A student discovered a hole in the university's IT security system last week that granted attackers full access to any university account with only the target's university e-mail address. OIT corrected the problem Friday night.
The system flaw, which Office of Information Technology officials said may have existed for as long as three years, made it possible for anyone to change a user's password by knowing only his or her university account name, which doubles as the user's e-mail address and can be found in the university directory. An attacker or hacker could perform almost any password-protected action, such as dropping classes or logging on as a faculty member and changing course grades.
OIT Director of IT Security Gerry Sneeringer said the software system is tweaked regularly, but the problem could have existed since the current software system was rolled out in 2006.
"What I'm surprised at is that no one's noticed before," he said. "Not just from OIT, but from anywhere. This software's been in use for almost three years."
Sneeringer said it was unlikely the weakness had been exploited because OIT would have received complaints from students and employees unable to log into their accounts, which would have triggered an investigation, he said. Sneeringer said he hasn't dealt with any breaches of this caliber since being hired in 2002, and he said there was no set plan for alerting students to security situations such as this. No alert was sent to university users.
The security gap, if used for malicious purposes, could have caused much damage at first but would have been contained very quickly, he said.
"[The system] is designed so the one password opens most doors," he said, adding that abuse would be relatively easy to trace because the OIT system logs changes to passwords with the time, computer location and process used to change them.
Freshman chemical engineering major Reza Hashemipour happened upon the vulnerability accidentally early last Monday while trying to log onto his Blackboard Academic Suite account. He brought the problem to The Diamondback's attention Thursday, and OIT fixed the error Friday evening after being contacted for this story.

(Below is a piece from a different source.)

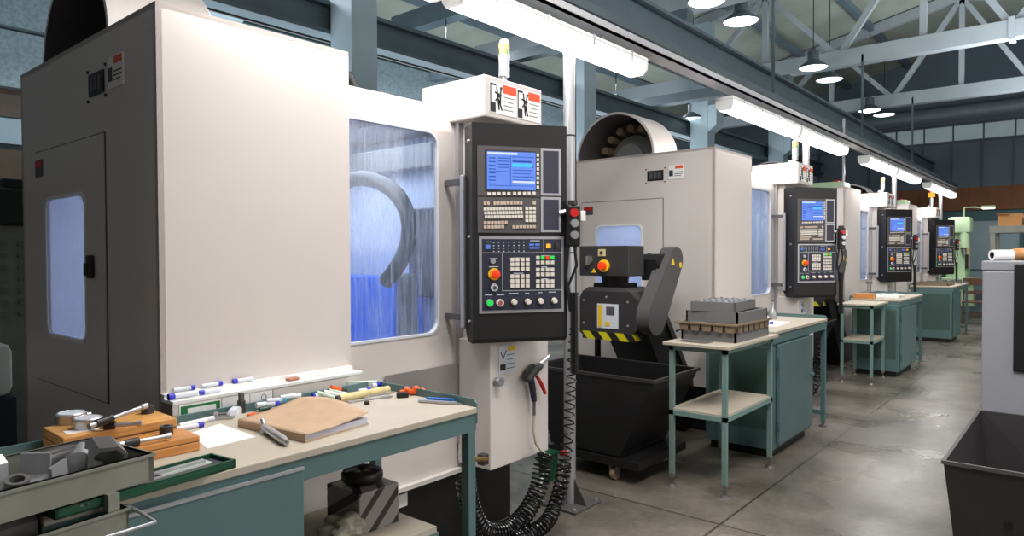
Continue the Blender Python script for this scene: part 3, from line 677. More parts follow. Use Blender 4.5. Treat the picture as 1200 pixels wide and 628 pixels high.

Hashemipour found he could change another person's password without knowing the existing password, the answers to the other user's security questions or the target's university ID or social security number. Once the password was changed, someone could use the new password to access course registration, financial aid information and almost any other information available on most university systems.
"This isn't messing with your Facebook," Hashemipour said. "This is your entire academic career."
Sneeringer said a team of three or four programmers was waiting to correct the problem after a meeting with The Diamondback where reporters showed OIT officials the flaw. The hole was patched by 5 p.m. Friday, according to OIT spokeswoman Phyllis Johnson.
Two weaknesses in the system combined to create the security hole.
First, a bug in the password website allowed an attacker to change another user's password security questions with no special knowledge about the user. To change a forgotten password, a user must correctly answer these security questions and enter his or her social security number and birth date.
The second error allowed an attacker to enter arbitrary answers in the social security number and birth date fields, putting him or her directly through to the security question maintenance page without correctly providing any of the values.
Assistant computer science professor Jeffrey S. Foster said these breaches are frequently caused by multiple small errors existing at the same time.
"Two mistakes in two places wouldn't drastically affect security separately, but the combination of smaller problems, the way they line up, is where a lot of security issues arise," he said.
Sneeringer said that, with the complicated software interactions required to do something like changing a password, the technical problem could be relatively trivial.
"There's some bug in the code where if I do this, this and this, the birthday verification doesn't work," he said. "It could be a matter of one word in the code in the wrong place."
Hashemipour claimed he had not revealed the hole to anyone else, and Sneeringer said that means he is not in any disciplinary danger.
"It's not hacking to just click on a web page and have things happen," Sneeringer said, before adding that a reward for Hashemipour may be in order.
Foster teaches a graduate class on program analysis and said there is no way for OIT to completely shield itself from incidents like this.
"Software is complicated. It's hard to get it right sometimes," he said. "You just can't test every behavior of a software system. It's literally impossible."
Foster cited a similar incident at Harvard University in which applicants could gain access to their admissions decisions before they were notified by the university. When the gap was discovered, Foster said, Harvard denied admission to all applicants who had taken advantage of the glitch.
"If it can happen to Harvard, it can certainly happen here," he said.